In the short term, the price appreciation will be driven by the infrastructure development and connectivity created. Another spurt in price happens when the facilities/wayside amenities become operational along the highways.
The National Highway Authority of India (NHAI) has identified more than 650 properties across 22 states with a combined area of over 3,000 hectares to be developed with private sector participation in the next five years. It includes 94 sites on the Delhi Mumbai Expressway, 376 sites in under-construction new Highways/ Expressways, and close to 180 sites along an existing network of highways in India.
A Shankar, head, strategic consulting and valuation advisory, JLL said, “We envisage that NHAI will give an impetus to modernization of the Indian highway network in the coming years, ultimately culminating in various advantageous effects for highways users, market players, developers, investors, and facility operators. Further, we estimate land price appreciation in said micro-market sites by 60% to 80% in short term and 20% to 25% as the facilities become operational."

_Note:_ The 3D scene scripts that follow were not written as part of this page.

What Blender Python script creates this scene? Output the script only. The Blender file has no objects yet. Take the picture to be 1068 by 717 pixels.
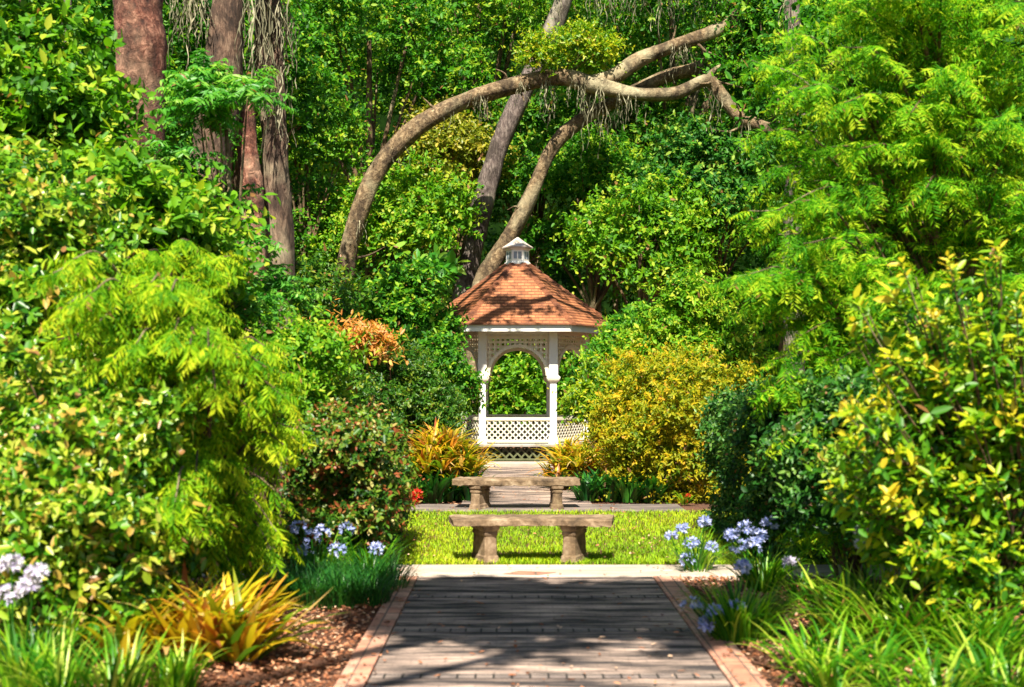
import bpy, math, random
import numpy as np

R = math.radians
F = 1250.0                      # focal length in photo pixels (photo 1068 px wide)
EYE = 1.64
HZ = 400.0                      # horizon row in the photo
sc = bpy.context.scene
COL = sc.collection

# ------------------------------------------------------------------ camera
cam_d = bpy.data.cameras.new('camera')
cam = bpy.data.objects.new('camera', cam_d); COL.objects.link(cam)
cam.location = (0, 0, EYE); cam.rotation_euler = (R(90), 0, 0)
cam_d.sensor_width = 36.0; cam_d.lens = 36.0 * F / 1068.0
cam_d.shift_y = (HZ - 358.5) / 1068.0
cam_d.clip_end = 2000
cam_d.dof.use_dof = True; cam_d.dof.focus_distance = 23.0; cam_d.dof.aperture_fstop = 2.1
sc.camera = cam

# ------------------------------------------------------------------ light
SUN_EL, SUN_AZ = 52.0, 4.0     # sun behind the camera, a little to its left
w = bpy.data.worlds.new('World'); sc.world = w; w.use_nodes = True
nt = w.node_tree
sky = nt.nodes.new('ShaderNodeTexSky'); sky.sky_type = 'NISHITA'; sky.sun_disc = False
sky.sun_elevation = R(SUN_EL); sky.sun_rotation = R(180 + SUN_AZ)
bg = nt.nodes['Background']; bg.inputs['Strength'].default_value = 0.052
nt.links.new(sky.outputs[0], bg.inputs[0])
sd = bpy.data.lights.new('sun', 'SUN'); sd.energy = 5.0; sd.angle = R(0.6); sd.color = (1.0, 0.93, 0.78)
sun = bpy.data.objects.new('sun', sd); COL.objects.link(sun)
sun.location = (-6, -20, 30); sun.rotation_euler = (R(90 - SUN_EL), 0, R(-SUN_AZ))
sc.view_settings.view_transform = 'Standard'; sc.view_settings.look = 'None'
sc.view_settings.gamma = 1.0; sc.view_settings.use_curve_mapping = False
sc.view_settings.exposure = 1.38
sc.render.engine = 'CYCLES'
cy = sc.cycles
cy.max_bounces = 7; cy.diffuse_bounces = 3; cy.glossy_bounces = 2; cy.transmission_bounces = 5
cy.transparent_max_bounces = 4; cy.caustics_reflective = False; cy.caustics_refractive = False
cy.use_denoising = True

# ------------------------------------------------------------------ helpers
UP = np.array([0, 0, 1.0])
def X(px, Y): return (px - 534.0) / F * Y
def Z(py, Y): return EYE - (py - HZ) / F * Y
def P(px, py, Y): return np.array([X(px, Y), Y, Z(py, Y)])
def GY(py): return F * EYE / (py - HZ)
def unit(v):
    v = np.asarray(v, float)
    return v / np.maximum(np.linalg.norm(v, axis=-1, keepdims=True), 1e-9)
def RG(s): return np.random.default_rng(s)

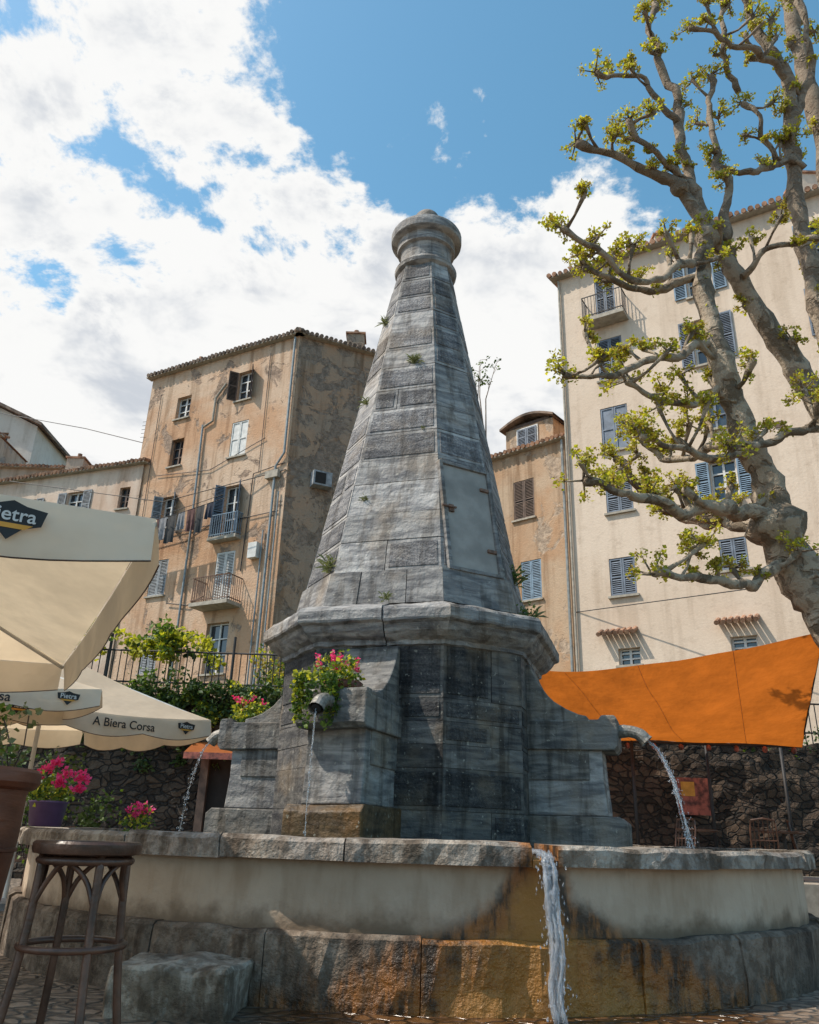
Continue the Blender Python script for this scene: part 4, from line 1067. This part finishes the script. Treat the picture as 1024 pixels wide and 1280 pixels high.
pv=t.node('ShaderNodeVectorMath',operation='SCALE'); t.put(pv.inputs[0],D); t.put(pv.inputs['Scale'],t.math('DIVIDE',1.,t.math('ADD',t.math('MAXIMUM',dz[2],0.),.45)))
big=t.noise(pv.outputs[0],6.0,9,.62,.15,9)
big=t.math('MULTIPLY_ADD',t.math('SUBTRACT',big,.5),2.6,.5)
bias=t.math('MULTIPLY',dot((-.36,.694,-.622)),1.6)
c_=t.math('ADD',big,bias)
def spot(v,deg,amt):
    return t.math('MULTIPLY',t.ramp(dot(v),math.cos(math.radians(deg)),1.),amt)
for v,dg,am in [((-.44,.74,.52),5,-.35),((-.13,.73,.66),6,-.25),((-.41,.54,.74),11,-.2),((.27,.61,.75),18,-.2),((.20,.71,.68),6,.25),((.40,.65,.65),9,.1),((-.02,.66,.75),8,-.25),((.1,.80,.58),12,.3)]:
    c_=t.math('ADD',c_,spot(v,dg,am))
mask=t.ramp(c_,.42,.60)
sh=t.noise(pv.outputs[0],7.,5,.6,.3,5)
dens=t.ramp(c_,.6,.9)
cc=t.mix(t.math('MULTIPLY',dens,t.ramp(sh,.42,.66)),(1.,1.,.99),(.64,.68,.74))
b2=t.node('ShaderNodeBackground'); t.put(b2.inputs[0],cc); b2.inputs[1].default_value=.96
mx=t.node('ShaderNodeMixShader'); t.put(mx.inputs[0],mask); t.l.new(b1.outputs[0],mx.inputs[1]); t.l.new(b2.outputs[0],mx.inputs[2])
ow=t.node('ShaderNodeOutputWorld'); t.l.new(mx.outputs[0],ow.inputs[0])
scene.view_settings.view_transform='Standard'; scene.view_settings.look='None'; scene.view_settings.exposure=0

# ------------------------------------------------------------------ camera
p=math.radians(22.05); r=math.radians(1.8)
R0=Vector((1,0,0));Fv=Vector((0,math.cos(p),math.sin(p)));U=Vector((0,-math.sin(p),math.cos(p)))
Rr=R0*math.cos(r)+U*math.sin(r); Uu=U*math.cos(r)-R0*math.sin(r)
cam=bpy.data.cameras.new('camera'); co=bpy.data.objects.new('camera',cam); COL.objects.link(co)
co.matrix_world=Matrix(((Rr.x,Uu.x,-Fv.x,0),(Rr.y,Uu.y,-Fv.y,0),(Rr.z,Uu.z,-Fv.z,.95),(0,0,0,1)))
cam.sensor_fit='VERTICAL'; cam.sensor_height=36; cam.lens=36*1000/1280; cam.clip_end=2000; cam.clip_start=.05
scene.camera=co
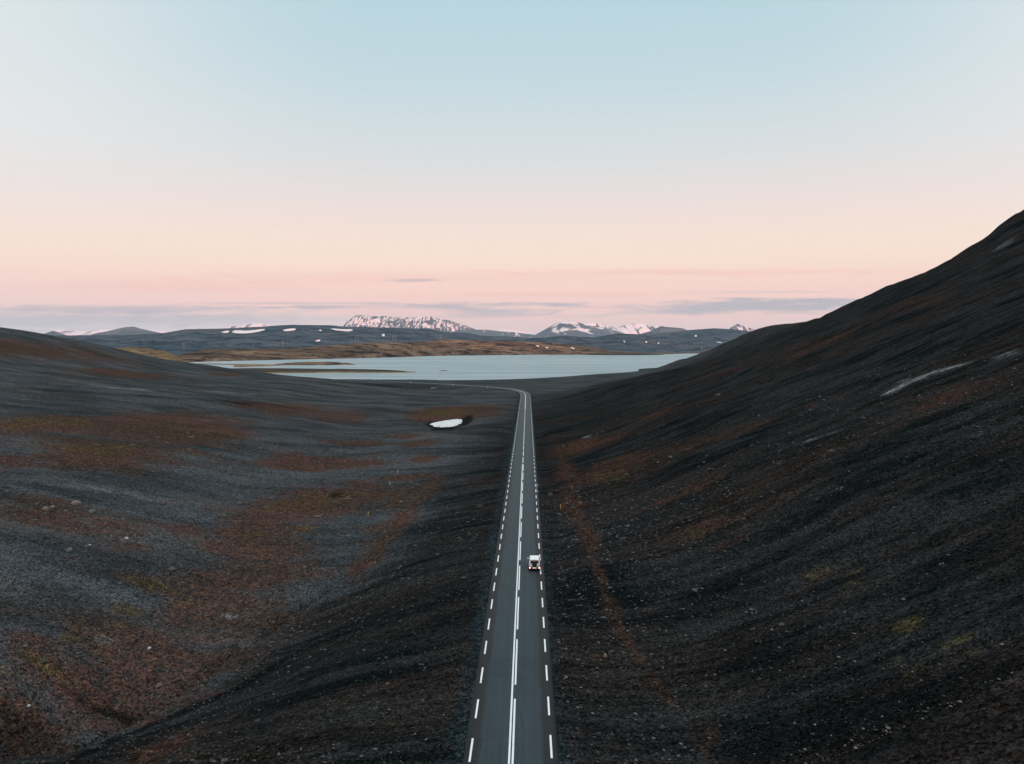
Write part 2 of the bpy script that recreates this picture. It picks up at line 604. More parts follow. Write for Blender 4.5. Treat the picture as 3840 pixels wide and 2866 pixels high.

Capex investment per site ranges from Rs1 to Rs10 crore on an average or Rs2 crore per hectare of site area which all together translates into private investment to the tune of Rs4,800 crore in the next five years for this mission. The lessee returns for a typical site and project are estimated to be in the range of 15% to 30%. Clear land title, encumbrance free and pre-approved sites, with no change in land use required, in addition to attractive lease tenure option of up to 30 years with flexible project development options will open more doors of growth for developers and potential investors.